- [BRIEF]: Reproduce the complete listing without any deviation.

- [INFORMATION SUPPLIED]:

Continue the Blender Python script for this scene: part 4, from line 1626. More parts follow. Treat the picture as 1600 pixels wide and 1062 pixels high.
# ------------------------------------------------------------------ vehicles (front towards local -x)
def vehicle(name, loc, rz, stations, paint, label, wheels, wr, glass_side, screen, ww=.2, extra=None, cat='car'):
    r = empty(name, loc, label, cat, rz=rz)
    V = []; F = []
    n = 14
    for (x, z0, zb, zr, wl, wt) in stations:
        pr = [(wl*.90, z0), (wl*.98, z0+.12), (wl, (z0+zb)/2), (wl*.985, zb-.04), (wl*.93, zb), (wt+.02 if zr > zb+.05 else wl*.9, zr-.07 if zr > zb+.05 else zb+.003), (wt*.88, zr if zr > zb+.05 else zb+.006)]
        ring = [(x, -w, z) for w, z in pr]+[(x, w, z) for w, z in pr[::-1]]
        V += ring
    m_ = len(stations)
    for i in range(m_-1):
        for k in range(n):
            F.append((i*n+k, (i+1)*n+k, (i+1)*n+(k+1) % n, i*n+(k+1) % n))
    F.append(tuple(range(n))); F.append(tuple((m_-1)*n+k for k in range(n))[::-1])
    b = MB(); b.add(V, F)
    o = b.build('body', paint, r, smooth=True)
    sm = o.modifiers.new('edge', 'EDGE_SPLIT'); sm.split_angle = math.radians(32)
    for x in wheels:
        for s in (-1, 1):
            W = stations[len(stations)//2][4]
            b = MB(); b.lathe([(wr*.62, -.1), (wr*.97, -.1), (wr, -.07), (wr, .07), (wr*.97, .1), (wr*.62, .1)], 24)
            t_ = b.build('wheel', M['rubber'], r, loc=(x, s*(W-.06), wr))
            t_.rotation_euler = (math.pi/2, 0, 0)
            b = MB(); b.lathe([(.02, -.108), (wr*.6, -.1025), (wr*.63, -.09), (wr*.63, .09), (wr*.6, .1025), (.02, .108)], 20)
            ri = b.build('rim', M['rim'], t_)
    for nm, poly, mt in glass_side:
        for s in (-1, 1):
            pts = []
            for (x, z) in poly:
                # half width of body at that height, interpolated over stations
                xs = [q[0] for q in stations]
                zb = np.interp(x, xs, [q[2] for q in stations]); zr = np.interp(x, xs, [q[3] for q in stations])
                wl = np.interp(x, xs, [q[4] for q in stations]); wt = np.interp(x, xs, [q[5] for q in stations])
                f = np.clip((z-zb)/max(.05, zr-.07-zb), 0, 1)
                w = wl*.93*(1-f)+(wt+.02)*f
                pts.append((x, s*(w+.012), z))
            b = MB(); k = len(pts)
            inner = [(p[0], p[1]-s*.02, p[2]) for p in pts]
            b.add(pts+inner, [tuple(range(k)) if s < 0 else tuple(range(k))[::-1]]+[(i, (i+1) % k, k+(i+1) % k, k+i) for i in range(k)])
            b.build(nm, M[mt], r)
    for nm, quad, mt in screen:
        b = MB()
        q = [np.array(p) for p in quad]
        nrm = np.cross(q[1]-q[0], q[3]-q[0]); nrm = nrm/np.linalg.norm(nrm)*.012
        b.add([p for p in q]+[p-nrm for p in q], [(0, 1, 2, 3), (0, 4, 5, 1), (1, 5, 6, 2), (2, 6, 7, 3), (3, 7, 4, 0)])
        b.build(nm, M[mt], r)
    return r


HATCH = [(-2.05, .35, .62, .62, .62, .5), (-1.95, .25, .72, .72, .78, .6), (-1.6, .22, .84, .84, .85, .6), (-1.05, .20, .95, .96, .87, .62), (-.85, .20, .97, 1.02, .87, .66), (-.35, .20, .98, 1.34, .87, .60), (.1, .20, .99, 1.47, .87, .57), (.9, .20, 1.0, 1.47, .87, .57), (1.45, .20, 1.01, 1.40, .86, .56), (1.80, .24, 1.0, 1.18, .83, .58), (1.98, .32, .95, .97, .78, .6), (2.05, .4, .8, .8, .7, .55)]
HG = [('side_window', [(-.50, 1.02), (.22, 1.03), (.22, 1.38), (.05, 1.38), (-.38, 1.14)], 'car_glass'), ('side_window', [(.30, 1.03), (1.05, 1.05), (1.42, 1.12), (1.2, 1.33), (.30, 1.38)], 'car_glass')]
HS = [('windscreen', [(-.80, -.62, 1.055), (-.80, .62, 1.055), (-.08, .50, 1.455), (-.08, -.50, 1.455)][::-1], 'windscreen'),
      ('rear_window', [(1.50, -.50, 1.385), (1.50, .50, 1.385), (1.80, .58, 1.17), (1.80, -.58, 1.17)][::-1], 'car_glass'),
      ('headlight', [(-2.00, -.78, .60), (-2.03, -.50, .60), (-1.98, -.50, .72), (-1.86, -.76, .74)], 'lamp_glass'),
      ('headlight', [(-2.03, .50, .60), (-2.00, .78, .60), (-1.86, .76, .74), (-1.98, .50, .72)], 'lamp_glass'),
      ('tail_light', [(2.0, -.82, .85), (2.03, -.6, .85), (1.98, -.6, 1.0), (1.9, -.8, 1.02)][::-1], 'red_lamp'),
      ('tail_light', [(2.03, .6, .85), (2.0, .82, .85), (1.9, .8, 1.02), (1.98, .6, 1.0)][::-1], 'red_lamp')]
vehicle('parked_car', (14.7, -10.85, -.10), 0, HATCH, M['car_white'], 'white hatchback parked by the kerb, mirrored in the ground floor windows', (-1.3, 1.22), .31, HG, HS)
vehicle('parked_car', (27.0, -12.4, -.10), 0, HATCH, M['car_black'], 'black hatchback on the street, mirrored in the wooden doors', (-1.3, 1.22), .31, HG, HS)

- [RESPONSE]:
Continue the Blender Python script for this scene: part 4, from line 1626. More parts follow. Treat the picture as 1600 pixels wide and 1062 pixels high.
# ------------------------------------------------------------------ vehicles (front towards local -x)
def vehicle(name, loc, rz, stations, paint, label, wheels, wr, glass_side, screen, ww=.2, extra=None, cat='car'):
    r = empty(name, loc, label, cat, rz=rz)
    V = []; F = []
    n = 14
    for (x, z0, zb, zr, wl, wt) in stations:
        pr = [(wl*.90, z0), (wl*.98, z0+.12), (wl, (z0+zb)/2), (wl*.985, zb-.04), (wl*.93, zb), (wt+.02 if zr > zb+.05 else wl*.9, zr-.07 if zr > zb+.05 else zb+.003), (wt*.88, zr if zr > zb+.05 else zb+.006)]
        ring = [(x, -w, z) for w, z in pr]+[(x, w, z) for w, z in pr[::-1]]
        V += ring
    m_ = len(stations)
    for i in range(m_-1):
        for k in range(n):
            F.append((i*n+k, (i+1)*n+k, (i+1)*n+(k+1) % n, i*n+(k+1) % n))
    F.append(tuple(range(n))); F.append(tuple((m_-1)*n+k for k in range(n))[::-1])
    b = MB(); b.add(V, F)
    o = b.build('body', paint, r, smooth=True)
    sm = o.modifiers.new('edge', 'EDGE_SPLIT'); sm.split_angle = math.radians(32)
    for x in wheels:
        for s in (-1, 1):
            W = stations[len(stations)//2][4]
            b = MB(); b.lathe([(wr*.62, -.1), (wr*.97, -.1), (wr, -.07), (wr, .07), (wr*.97, .1), (wr*.62, .1)], 24)
            t_ = b.build('wheel', M['rubber'], r, loc=(x, s*(W-.06), wr))
            t_.rotation_euler = (math.pi/2, 0, 0)
            b = MB(); b.lathe([(.02, -.108), (wr*.6, -.1025), (wr*.63, -.09), (wr*.63, .09), (wr*.6, .1025), (.02, .108)], 20)
            ri = b.build('rim', M['rim'], t_)
    for nm, poly, mt in glass_side:
        for s in (-1, 1):
            pts = []
            for (x, z) in poly:
                # half width of body at that height, interpolated over stations
                xs = [q[0] for q in stations]
                zb = np.interp(x, xs, [q[2] for q in stations]); zr = np.interp(x, xs, [q[3] for q in stations])
                wl = np.interp(x, xs, [q[4] for q in stations]); wt = np.interp(x, xs, [q[5] for q in stations])
                f = np.clip((z-zb)/max(.05, zr-.07-zb), 0, 1)
                w = wl*.93*(1-f)+(wt+.02)*f
                pts.append((x, s*(w+.012), z))
            b = MB(); k = len(pts)
            inner = [(p[0], p[1]-s*.02, p[2]) for p in pts]
            b.add(pts+inner, [tuple(range(k)) if s < 0 else tuple(range(k))[::-1]]+[(i, (i+1) % k, k+(i+1) % k, k+i) for i in range(k)])
            b.build(nm, M[mt], r)
    for nm, quad, mt in screen:
        b = MB()
        q = [np.array(p) for p in quad]
        nrm = np.cross(q[1]-q[0], q[3]-q[0]); nrm = nrm/np.linalg.norm(nrm)*.012
        b.add([p for p in q]+[p-nrm for p in q], [(0, 1, 2, 3), (0, 4, 5, 1), (1, 5, 6, 2), (2, 6, 7, 3), (3, 7, 4, 0)])
        b.build(nm, M[mt], r)
    return r


HATCH = [(-2.05, .35, .62, .62, .62, .5), (-1.95, .25, .72, .72, .78, .6), (-1.6, .22, .84, .84, .85, .6), (-1.05, .20, .95, .96, .87, .62), (-.85, .20, .97, 1.02, .87, .66), (-.35, .20, .98, 1.34, .87, .60), (.1, .20, .99, 1.47, .87, .57), (.9, .20, 1.0, 1.47, .87, .57), (1.45, .20, 1.01, 1.40, .86, .56), (1.80, .24, 1.0, 1.18, .83, .58), (1.98, .32, .95, .97, .78, .6), (2.05, .4, .8, .8, .7, .55)]
HG = [('side_window', [(-.50, 1.02), (.22, 1.03), (.22, 1.38), (.05, 1.38), (-.38, 1.14)], 'car_glass'), ('side_window', [(.30, 1.03), (1.05, 1.05), (1.42, 1.12), (1.2, 1.33), (.30, 1.38)], 'car_glass')]
HS = [('windscreen', [(-.80, -.62, 1.055), (-.80, .62, 1.055), (-.08, .50, 1.455), (-.08, -.50, 1.455)][::-1], 'windscreen'),
      ('rear_window', [(1.50, -.50, 1.385), (1.50, .50, 1.385), (1.80, .58, 1.17), (1.80, -.58, 1.17)][::-1], 'car_glass'),
      ('headlight', [(-2.00, -.78, .60), (-2.03, -.50, .60), (-1.98, -.50, .72), (-1.86, -.76, .74)], 'lamp_glass'),
      ('headlight', [(-2.03, .50, .60), (-2.00, .78, .60), (-1.86, .76, .74), (-1.98, .50, .72)], 'lamp_glass'),
      ('tail_light', [(2.0, -.82, .85), (2.03, -.6, .85), (1.98, -.6, 1.0), (1.9, -.8, 1.02)][::-1], 'red_lamp'),
      ('tail_light', [(2.03, .6, .85), (2.0, .82, .85), (1.9, .8, 1.02), (1.98, .6, 1.0)][::-1], 'red_lamp')]
vehicle('parked_car', (14.7, -10.85, -.10), 0, HATCH, M['car_white'], 'white hatchback parked by the kerb, mirrored in the ground floor windows', (-1.3, 1.22), .31, HG, HS)
vehicle('parked_car', (27.0, -12.4, -.10), 0, HATCH, M['car_black'], 'black hatchback on the street, mirrored in the wooden doors', (-1.3, 1.22), .31, HG, HS)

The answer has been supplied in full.